BEGIN Information given

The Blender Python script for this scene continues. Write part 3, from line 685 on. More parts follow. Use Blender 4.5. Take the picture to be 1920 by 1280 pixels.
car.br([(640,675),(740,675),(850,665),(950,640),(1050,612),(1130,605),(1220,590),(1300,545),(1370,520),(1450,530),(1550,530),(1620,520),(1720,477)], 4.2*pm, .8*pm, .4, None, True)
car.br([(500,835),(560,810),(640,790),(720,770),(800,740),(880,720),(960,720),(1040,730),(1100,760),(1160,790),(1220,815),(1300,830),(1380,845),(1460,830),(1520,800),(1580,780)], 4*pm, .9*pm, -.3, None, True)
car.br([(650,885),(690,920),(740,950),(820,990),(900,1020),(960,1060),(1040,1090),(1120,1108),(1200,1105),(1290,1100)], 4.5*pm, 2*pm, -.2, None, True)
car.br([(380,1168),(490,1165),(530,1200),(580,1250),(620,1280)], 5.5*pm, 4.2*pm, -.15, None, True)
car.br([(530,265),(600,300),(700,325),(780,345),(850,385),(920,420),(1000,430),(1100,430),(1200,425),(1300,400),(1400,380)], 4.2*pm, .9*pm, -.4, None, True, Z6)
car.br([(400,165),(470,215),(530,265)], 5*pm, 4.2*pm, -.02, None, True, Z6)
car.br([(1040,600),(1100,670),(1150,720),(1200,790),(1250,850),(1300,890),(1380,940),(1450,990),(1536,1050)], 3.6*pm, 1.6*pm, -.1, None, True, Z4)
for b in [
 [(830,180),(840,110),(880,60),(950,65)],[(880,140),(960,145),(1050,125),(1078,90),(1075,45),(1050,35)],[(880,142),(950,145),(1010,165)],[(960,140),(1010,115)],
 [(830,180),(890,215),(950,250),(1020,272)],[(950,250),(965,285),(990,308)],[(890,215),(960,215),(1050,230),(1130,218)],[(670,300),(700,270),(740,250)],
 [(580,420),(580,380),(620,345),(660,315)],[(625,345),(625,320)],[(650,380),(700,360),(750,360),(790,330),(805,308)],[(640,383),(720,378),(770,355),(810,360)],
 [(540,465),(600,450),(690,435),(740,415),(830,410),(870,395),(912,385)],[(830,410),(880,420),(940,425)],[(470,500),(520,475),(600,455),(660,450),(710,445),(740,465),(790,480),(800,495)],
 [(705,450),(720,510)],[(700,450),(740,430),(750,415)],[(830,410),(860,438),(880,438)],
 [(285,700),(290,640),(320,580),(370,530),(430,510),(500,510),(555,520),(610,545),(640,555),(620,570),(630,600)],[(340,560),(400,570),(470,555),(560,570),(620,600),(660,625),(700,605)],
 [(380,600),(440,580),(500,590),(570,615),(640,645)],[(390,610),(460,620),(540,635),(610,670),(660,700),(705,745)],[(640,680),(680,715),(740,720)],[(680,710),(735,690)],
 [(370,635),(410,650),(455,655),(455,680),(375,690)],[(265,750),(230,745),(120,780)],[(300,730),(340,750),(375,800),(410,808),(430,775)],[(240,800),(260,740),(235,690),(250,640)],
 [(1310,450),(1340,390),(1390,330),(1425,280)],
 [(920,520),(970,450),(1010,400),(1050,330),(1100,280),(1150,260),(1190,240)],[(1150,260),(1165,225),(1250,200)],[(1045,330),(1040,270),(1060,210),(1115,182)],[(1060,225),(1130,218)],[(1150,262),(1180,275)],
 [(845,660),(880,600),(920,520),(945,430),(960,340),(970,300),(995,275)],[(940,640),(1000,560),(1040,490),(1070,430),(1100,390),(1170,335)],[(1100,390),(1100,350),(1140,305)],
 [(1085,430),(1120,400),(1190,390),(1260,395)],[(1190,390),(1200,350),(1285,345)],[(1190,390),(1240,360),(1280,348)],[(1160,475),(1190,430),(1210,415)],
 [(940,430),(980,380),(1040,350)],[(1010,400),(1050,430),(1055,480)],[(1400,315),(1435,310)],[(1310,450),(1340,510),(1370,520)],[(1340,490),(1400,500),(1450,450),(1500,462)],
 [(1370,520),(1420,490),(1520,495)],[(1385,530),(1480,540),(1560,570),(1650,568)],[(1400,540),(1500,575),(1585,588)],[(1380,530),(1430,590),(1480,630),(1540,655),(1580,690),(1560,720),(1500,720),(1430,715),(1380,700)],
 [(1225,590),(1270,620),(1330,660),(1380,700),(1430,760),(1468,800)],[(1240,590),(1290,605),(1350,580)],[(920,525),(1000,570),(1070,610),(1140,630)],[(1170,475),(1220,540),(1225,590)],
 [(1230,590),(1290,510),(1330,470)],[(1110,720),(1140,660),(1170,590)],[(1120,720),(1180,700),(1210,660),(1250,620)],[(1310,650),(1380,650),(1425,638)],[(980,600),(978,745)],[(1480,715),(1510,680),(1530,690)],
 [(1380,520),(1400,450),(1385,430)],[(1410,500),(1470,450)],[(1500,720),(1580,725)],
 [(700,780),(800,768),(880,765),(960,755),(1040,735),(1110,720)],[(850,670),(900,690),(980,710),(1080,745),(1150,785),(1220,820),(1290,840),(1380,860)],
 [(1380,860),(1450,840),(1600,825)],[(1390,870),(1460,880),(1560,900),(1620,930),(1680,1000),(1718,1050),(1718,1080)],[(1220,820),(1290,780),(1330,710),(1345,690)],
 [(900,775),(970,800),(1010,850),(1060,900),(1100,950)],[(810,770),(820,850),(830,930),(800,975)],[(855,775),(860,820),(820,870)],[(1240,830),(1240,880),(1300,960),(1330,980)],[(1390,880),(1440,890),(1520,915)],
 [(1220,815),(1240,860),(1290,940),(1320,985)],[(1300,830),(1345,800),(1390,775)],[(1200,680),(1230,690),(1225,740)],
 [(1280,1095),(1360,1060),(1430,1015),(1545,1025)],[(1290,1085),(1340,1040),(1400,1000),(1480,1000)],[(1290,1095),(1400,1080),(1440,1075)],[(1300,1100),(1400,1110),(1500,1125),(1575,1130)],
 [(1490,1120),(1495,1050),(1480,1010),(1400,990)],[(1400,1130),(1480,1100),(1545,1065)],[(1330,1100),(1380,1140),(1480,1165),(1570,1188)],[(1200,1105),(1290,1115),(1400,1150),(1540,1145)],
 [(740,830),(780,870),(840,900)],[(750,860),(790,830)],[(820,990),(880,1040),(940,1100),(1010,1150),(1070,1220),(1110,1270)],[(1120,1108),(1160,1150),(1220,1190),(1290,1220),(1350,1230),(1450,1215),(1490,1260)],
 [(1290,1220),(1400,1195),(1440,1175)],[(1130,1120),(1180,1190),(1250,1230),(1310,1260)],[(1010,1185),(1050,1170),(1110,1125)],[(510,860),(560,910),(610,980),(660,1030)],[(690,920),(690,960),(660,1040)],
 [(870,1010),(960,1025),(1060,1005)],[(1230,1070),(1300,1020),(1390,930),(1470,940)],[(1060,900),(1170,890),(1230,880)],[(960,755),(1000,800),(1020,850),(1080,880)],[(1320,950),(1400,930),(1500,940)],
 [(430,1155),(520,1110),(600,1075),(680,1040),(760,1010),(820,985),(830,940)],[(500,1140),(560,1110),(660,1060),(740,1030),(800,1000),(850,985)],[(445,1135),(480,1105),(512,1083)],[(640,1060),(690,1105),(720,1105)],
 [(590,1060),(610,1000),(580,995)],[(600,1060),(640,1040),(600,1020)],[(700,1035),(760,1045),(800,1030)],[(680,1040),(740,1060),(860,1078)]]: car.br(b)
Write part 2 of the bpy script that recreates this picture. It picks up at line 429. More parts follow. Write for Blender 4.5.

END Information given

# Short problem
Copy down every line of the entries containing the word "parts".

# Result below
The Blender Python script for this scene continues. Write part 3, from line 685 on. More parts follow. Use Blender 4.5. Take the picture to be 1920 by 1280 pixels.
Write part 2 of the bpy script that recreates this picture. It picks up at line 429. More parts follow. Write for Blender 4.5.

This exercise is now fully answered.